_Recorded data_
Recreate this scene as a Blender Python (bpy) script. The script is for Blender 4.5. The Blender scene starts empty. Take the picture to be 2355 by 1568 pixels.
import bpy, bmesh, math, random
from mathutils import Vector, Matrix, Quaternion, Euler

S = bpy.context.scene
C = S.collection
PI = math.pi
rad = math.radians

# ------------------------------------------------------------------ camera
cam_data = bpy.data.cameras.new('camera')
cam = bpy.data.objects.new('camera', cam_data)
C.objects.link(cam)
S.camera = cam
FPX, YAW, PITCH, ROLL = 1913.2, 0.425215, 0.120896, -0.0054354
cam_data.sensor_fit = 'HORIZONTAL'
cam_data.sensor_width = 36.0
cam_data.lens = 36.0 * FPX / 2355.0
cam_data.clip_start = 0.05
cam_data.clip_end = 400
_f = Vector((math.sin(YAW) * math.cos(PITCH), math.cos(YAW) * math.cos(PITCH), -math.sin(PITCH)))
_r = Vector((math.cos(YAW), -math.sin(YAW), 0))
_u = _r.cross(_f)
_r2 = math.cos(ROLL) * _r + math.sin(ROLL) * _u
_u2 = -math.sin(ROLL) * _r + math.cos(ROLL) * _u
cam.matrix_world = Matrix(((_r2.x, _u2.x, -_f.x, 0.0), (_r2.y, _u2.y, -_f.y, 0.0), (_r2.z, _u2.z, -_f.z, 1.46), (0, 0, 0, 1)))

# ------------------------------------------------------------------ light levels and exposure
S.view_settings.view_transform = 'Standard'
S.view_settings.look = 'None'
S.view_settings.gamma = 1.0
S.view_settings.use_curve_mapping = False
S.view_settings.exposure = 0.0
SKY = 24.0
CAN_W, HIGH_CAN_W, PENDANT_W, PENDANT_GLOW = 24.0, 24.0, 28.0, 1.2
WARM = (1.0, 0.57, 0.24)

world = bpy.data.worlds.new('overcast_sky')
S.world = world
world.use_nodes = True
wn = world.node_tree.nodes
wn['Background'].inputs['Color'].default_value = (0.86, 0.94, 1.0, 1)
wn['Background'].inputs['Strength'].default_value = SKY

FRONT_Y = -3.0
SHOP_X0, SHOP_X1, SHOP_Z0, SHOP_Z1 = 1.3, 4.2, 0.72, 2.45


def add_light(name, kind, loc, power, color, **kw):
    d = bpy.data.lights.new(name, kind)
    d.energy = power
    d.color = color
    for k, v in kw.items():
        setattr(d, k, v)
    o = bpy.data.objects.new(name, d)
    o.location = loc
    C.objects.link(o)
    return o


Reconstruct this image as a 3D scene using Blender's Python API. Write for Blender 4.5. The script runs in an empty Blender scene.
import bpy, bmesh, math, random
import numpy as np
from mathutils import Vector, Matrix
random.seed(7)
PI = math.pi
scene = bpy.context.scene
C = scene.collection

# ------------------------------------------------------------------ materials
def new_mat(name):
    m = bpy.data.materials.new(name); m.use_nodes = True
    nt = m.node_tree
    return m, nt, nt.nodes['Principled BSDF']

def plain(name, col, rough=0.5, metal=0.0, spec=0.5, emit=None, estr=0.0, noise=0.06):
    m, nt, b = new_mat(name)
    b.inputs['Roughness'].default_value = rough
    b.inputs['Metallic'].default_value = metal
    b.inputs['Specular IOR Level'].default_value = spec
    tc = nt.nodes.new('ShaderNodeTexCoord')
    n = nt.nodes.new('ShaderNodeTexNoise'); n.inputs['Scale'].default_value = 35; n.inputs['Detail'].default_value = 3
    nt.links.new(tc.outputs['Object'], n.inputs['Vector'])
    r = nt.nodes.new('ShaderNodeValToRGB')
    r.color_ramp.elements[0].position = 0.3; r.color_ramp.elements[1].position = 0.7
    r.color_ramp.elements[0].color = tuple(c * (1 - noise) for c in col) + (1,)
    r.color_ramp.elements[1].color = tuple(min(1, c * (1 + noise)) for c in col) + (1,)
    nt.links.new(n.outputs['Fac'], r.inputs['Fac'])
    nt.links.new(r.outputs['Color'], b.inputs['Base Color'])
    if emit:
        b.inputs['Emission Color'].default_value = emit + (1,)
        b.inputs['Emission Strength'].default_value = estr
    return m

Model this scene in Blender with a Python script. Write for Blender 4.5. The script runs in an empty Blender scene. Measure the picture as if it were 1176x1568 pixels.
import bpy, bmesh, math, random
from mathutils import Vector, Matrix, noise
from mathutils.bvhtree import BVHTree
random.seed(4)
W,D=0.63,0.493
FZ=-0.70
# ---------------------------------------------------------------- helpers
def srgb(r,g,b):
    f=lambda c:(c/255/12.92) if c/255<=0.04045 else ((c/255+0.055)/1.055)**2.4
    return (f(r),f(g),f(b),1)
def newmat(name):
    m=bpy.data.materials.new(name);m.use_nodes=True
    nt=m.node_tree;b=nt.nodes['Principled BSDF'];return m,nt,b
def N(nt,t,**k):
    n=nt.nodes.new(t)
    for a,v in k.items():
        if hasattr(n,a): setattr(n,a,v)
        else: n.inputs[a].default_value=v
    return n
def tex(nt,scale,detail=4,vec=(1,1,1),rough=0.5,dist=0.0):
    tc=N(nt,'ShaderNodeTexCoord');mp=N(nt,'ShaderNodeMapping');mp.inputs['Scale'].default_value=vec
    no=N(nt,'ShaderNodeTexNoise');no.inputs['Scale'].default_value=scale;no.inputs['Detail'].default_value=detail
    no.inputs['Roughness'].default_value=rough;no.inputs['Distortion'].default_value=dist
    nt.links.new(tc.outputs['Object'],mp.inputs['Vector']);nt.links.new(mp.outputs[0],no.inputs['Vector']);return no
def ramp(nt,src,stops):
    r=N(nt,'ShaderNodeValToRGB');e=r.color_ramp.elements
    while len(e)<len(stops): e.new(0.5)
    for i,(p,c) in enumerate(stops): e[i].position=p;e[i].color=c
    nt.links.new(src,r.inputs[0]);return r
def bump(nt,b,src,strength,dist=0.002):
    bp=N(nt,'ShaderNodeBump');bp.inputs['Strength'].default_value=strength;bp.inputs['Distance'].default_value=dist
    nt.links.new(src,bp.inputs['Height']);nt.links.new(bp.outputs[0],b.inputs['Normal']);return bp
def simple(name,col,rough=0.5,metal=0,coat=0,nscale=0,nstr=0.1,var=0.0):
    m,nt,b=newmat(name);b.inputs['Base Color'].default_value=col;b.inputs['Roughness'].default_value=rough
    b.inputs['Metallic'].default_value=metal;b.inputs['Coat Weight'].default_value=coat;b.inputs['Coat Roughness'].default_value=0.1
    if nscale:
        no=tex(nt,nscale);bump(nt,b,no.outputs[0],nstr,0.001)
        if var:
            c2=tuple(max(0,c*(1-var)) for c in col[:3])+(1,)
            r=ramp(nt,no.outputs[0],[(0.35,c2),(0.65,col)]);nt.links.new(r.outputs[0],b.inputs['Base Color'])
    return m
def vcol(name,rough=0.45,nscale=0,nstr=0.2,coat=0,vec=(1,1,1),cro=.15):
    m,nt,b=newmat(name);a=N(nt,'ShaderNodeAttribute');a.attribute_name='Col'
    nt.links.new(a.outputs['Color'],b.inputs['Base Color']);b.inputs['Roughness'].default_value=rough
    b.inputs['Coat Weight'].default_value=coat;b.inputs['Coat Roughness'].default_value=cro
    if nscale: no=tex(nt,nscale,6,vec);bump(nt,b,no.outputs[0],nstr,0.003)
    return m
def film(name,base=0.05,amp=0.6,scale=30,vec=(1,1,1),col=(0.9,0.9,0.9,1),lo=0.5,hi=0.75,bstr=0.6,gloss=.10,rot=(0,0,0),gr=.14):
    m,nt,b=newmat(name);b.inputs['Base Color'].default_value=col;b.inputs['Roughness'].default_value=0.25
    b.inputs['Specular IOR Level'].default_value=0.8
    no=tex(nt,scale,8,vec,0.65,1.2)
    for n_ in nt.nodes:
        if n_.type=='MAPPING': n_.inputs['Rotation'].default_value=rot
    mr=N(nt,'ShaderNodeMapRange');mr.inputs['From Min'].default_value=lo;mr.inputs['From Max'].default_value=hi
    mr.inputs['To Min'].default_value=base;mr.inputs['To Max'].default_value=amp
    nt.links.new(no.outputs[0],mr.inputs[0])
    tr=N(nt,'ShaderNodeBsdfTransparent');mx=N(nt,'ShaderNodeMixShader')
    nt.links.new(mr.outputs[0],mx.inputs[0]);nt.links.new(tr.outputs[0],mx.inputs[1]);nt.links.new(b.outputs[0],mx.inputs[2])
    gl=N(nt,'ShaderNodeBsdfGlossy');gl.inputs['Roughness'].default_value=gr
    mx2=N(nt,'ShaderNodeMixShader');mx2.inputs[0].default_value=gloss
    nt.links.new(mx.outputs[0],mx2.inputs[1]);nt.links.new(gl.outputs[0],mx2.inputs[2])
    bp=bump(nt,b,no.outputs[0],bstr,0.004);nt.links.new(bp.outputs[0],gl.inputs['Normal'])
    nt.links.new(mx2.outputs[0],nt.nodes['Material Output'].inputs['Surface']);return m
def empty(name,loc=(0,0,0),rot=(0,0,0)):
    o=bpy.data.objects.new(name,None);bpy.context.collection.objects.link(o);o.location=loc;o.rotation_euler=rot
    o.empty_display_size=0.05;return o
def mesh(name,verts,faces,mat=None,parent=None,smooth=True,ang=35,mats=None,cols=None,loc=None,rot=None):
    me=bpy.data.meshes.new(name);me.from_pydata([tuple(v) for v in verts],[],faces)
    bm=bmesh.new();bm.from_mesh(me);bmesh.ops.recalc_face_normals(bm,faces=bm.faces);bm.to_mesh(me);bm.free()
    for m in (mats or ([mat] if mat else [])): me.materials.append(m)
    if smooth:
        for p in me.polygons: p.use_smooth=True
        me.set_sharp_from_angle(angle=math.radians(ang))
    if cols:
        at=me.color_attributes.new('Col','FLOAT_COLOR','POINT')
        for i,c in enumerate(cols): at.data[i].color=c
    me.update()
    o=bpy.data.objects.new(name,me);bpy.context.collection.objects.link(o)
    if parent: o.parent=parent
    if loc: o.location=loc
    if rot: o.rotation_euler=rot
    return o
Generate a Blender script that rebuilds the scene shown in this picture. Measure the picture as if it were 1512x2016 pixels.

_Directive_
Pull every line containing "runs" from the material above.

_Output below_
Reconstruct this image as a 3D scene using Blender's Python API. Write for Blender 4.5. The script runs in an empty Blender scene.
Model this scene in Blender with a Python script. Write for Blender 4.5. The script runs in an empty Blender scene. Measure the picture as if it were 1176x1568 pixels.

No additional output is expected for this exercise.